At the Huntsville event, Abbott may have raised as much as $50,000, according to his campaign finance report covering Feb. 20 to June 30, which he filed with the Texas Ethics Commission on July 15. That doesn’t include an in-kind donation of meal and party expenses worth almost $6,900 from the host, Huntsville designer and chef Jeff Bradley.

After The Dallas Morning News on Thursday sought to reach a half-dozen possible attendees of the event – Huntsville residents who gave to Abbott between May 9 and May 26 – Bradley protested.

“I would appreciate it if you would refrain from contacting my guests who attended the dinner in my home,” Bradley, who according to Ethics Commission records has thrown five parties for Abbott since late 2017, said in a text message. “This was a private event.”

Eze did not dispute flight-tracking information that, by process of elimination, shows Abbott flew from Abilene at 4:11 p.m. in a Cessna Citation Jet CJ4 registered under Avtex Holdings LLC of Mount Pleasant. It’s owned by Baker, who since June 2014 has given Abbott almost $120,000. Of that, $70,000 were in-kind contributions for eight previous uses of his private jet.

On Thursday, Baker did not respond to messages left at his business, KRB Investments, and on his personal phone.

When asked at a news conference in Uvalde on May 25 why he didn’t cancel the Walker County fundraiser, Abbott noted he had been in Abilene when he learned of an 18-year-old gunman’s rampage that killed 19 third- and fourth-graders and two teachers.

“On the way back to Austin, I stopped and let people know that I could not stay, that I needed to go,” Abbott said. “And I wanted them to know what happened and get back to Austin so that I could continue my collaboration with Texas law enforcement to make sure that all the needs were being met here in the Uvalde area.”

O’Rourke, the former El Paso congressman who is trying to deny Abbott a third term, interrupted the news conference, yelling at Abbott, “This is on you.”

Although both candidates say they suspended overt politicking in the days and weeks after the Uvalde horror, Abbott spokesman Mark Miner said Thursday that O’Rourke ramped up his appeals for campaign contributions in Facebook ads in the days immediately following the mass shooting.

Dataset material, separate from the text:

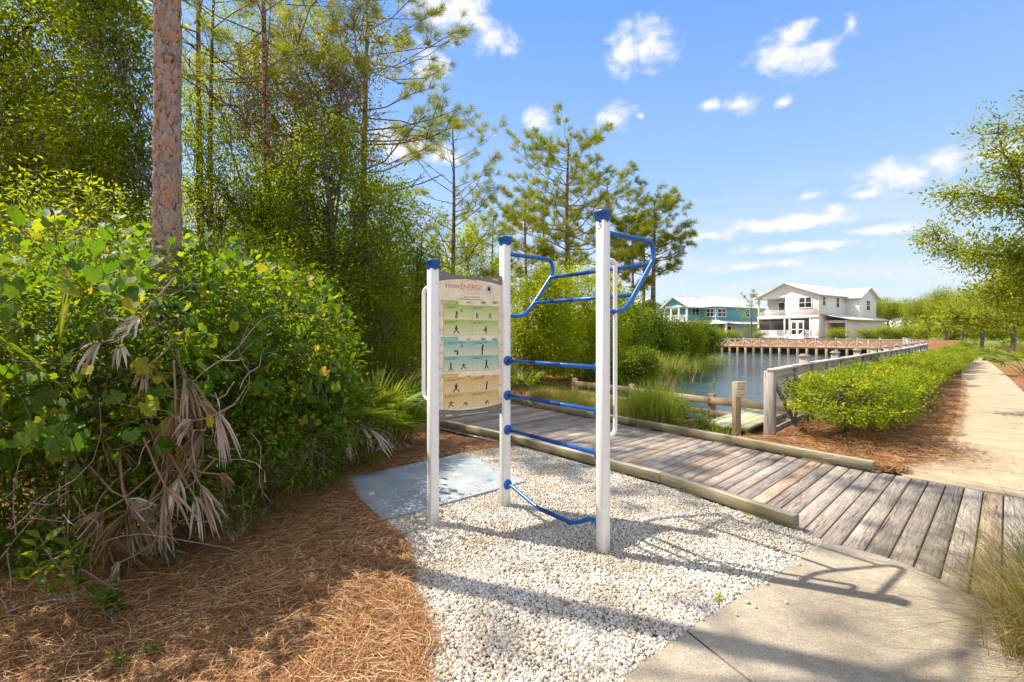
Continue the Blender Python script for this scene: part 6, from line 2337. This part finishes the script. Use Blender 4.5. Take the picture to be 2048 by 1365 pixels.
bk = broad_tree('back_tree', 'green tree deep in the wood behind the top left tree', 'tree', on_ground(-60, 13.0),
                [(on_ground(-60, 13.0) + np.array(o)).tolist() + list(s_) for o, s_ in (((0, 0, 2.6), (1.7, 1.4, 1.6)), ((1.0, .2, 4.4), (1.4, 1.2, 1.4)), ((-1.0, .1, 4.6), (1.5, 1.2, 1.5)), ((0.2, 0, 6.4), (1.4, 1.2, 1.3)), ((.3, .3, 1.2), (1.6, 1.4, 1.2)))],
                700, 34, .26, .10, .42, 'leaf_wood', 'grey_bark', .12, 2, 92, shell=.35, group='trees deep in the wood')
for q, (px, Z, s_, lab) in enumerate([(130, 13.5, 1.05, 'green tree deep in the wood left of the plated pine trunk'), (300, 14.5, .82, 'green tree deep in the wood behind the plated pine trunk'),
                                      (440, 15.0, .85, 'green tree deep in the wood behind the slender yellow green tree'), (580, 16.0, .92, 'green tree deep in the wood left of the dark oak crown'),
                                      (700, 14.5, .85, 'green tree deep in the wood right of the dark oak crown'), (840, 15.5, .62, 'green tree deep in the wood behind the shortest post'),
                                      (-260, 12.0, 1.1, 'green tree deep in the wood beyond the picture edge'), (960, 26.0, .5, 'low green tree deep in the wood behind the chart')]):
    dup(bk, lab, on_ground(px, Z), q * 1.7 + .5, s_)

pine('pine_tree', 'pine with bare lower limbs between the plated trunk and the half-bare tree', on_ground(532, 9.5), 11.5, .085, 5.0, 34, 2.3, .27, 40, .011, 101, group='pines of the left wood', dead=5, sub=6, bark='pine_bark')
pine('pine_tree', 'slim twin-trunk pine seen right of the plated trunk, nearer stem', on_ground(402, 11.0), 11.5, .10, 7.2, 16, 2.0, .26, 34, .012, 102, group='pines of the left wood', dead=3)
pine('pine_tree', 'slim dark pine stem close beside the pale twin stem', on_ground(424, 11.4), 11.0, .085, 7.0, 14, 2.0, .26, 34, .012, 103, group='pines of the left wood', dead=3)
pine('pine_tree', 'tall pine reaching its drooping boughs to the right against the sky', on_ground(728, 13.0), 11.8, .13, 5.2, 44, 2.5, .25, 40, .011, 104, group='pines of the left wood', dead=6, az_bias=(.15, .5), sub=6, tufts_per=3)
pine('pine_tree', 'small open pine above the shortest white post', on_ground(905, 17.0), 9.0, .11, 3.2, 34, 1.85, .24, 36, .012, 105, group='pines of the left wood', sub=4)

# ------------------------------------------------------------------ middle distance
broad_tree('willowy_shrub', 'bright yellow green shrub behind the ladder bars on their left', 'shrub', on_ground(1075, 15.5),
           lob(15.5, (1075, 630, 60, 80), (1055, 720, 45, 55), (1110, 690, 55, 70), (1100, 585, 48, 55)), 620, 46, .17, .085, .42, 'leaf_bright', 'twig', .06, 5, 111, shell=.4, group='bright shrubs behind the ladder', crown_name='foliage', trunk_name='stems', droop=-.2)
broad_tree('willowy_shrub', 'tallest bright yellow green shrub in the middle behind the ladder bars', 'shrub', on_ground(1165, 17.5),
           lob(17.5, (1165, 605, 72, 72), (1140, 680, 60, 65), (1200, 660, 55, 80), (1160, 730, 60, 40)), 680, 46, .19, .09, .42, 'leaf_bright', 'twig', .06, 5, 112, shell=.4, group='bright shrubs behind the ladder', crown_name='foliage', trunk_name='stems', droop=-.2)
broad_tree('willowy_shrub', 'bright yellow green shrub behind the tallest white post', 'shrub', on_ground(1240, 19.5),
           lob(19.5, (1235, 650, 48, 65), (1260, 700, 40, 50), (1215, 720, 45, 45), (1255, 610, 28, 35)), 460, 40, .22, .095, .42, 'leaf_shore', 'twig', .06, 5, 113, shell=.4, group='bright shrubs behind the ladder', crown_name='foliage', trunk_name='stems', droop=-.1)
sh = 'shrubs along the pond shore'
broad_tree('shore_shrub', 'dark leafy shrub overhanging the water right of the tallest post', 'shrub', on_ground(1290, 26.5),
           lob(26.5, (1285, 680, 42, 45), (1305, 650, 30, 32), (1325, 700, 34, 38), (1270, 725, 30, 24)), 460, 44, .25, .13, .46, 'leaf_shore', 'twig', .08, 5, 114, shell=.45, group=sh, crown_name='foliage', trunk_name='stems')
broad_tree('shore_shrub', 'rounded yellow green shore shrub in front of the teal house balcony', 'shrub', on_ground(1352, 33.0),
           lob(33.0, (1350, 676, 34, 34), (1372, 694, 28, 26), (1335, 702, 28, 26), (1385, 672, 20, 22)), 430, 44, .28, .14, .46, 'leaf_hedge', 'twig', .08, 5, 115, shell=.45, group=sh, crown_name='foliage', trunk_name='stems')
broad_tree('shore_shrub', 'dark shore shrub at the right end of the row beside the far fence', 'shrub', on_ground(1405, 42.0),
           lob(42.0, (1400, 668, 22, 24), (1418, 684, 20, 22), (1392, 694, 24, 18)), 340, 40, .34, .16, .46, 'leaf_shore', 'twig', .08, 5, 116, shell=.45, group=sh, crown_name='foliage', trunk_name='stems')
broad_tree('shore_shrub', 'low olive shrub under the bright shrubs beside the walkway', 'shrub', on_ground(1225, 14.5),
           lob(14.5, (1225, 735, 42, 34), (1258, 745, 34, 28), (1180, 745, 30, 28)), 300, 34, .16, .065, .40, 'leaf_shore', 'twig', .04, 5, 117, shell=.4, group=sh, crown_name='foliage', trunk_name='stems')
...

O’Rourke spent between $618,000 and $825,000 on Facebook ads between May 24 and June 1, Miner said. Some of the ads mentioned guns and Uvalde, he noted.

O’Rourke spokesman Chris Evans, though, said the Democrat mentioned Uvalde only in ads that asked the public to RSVP and attend five “Protect Texas Kids” town halls he held in the wake of the mass shooting.

“We’re always spending money on Facebook,” Evans said. “Their accusation is that we spent money to capitalize off of Uvalde. We in fact chose not to do that.”

Speaking of the Abbott camp, Evans said, “They’re trying to kick dust up around this. They’re trying to get people to look at that instead of (Abbott’s) not going to a single funeral and not going back to the community, not calling a special session even though the school board and the city council have now passed unanimous resolutions asking him to.”

Since May 24, Abbott has visited Uvalde four times.

As Eze told The Houston Chronicle earlier this month, Abbott has visited “with every family that requested a meeting. … Many families requested private funerals, and the Governor and first lady instead sent flowers and condolences to let the loved ones know they remain in their prayers.”

(Austin correspondent Allie Morris contributed to this report.)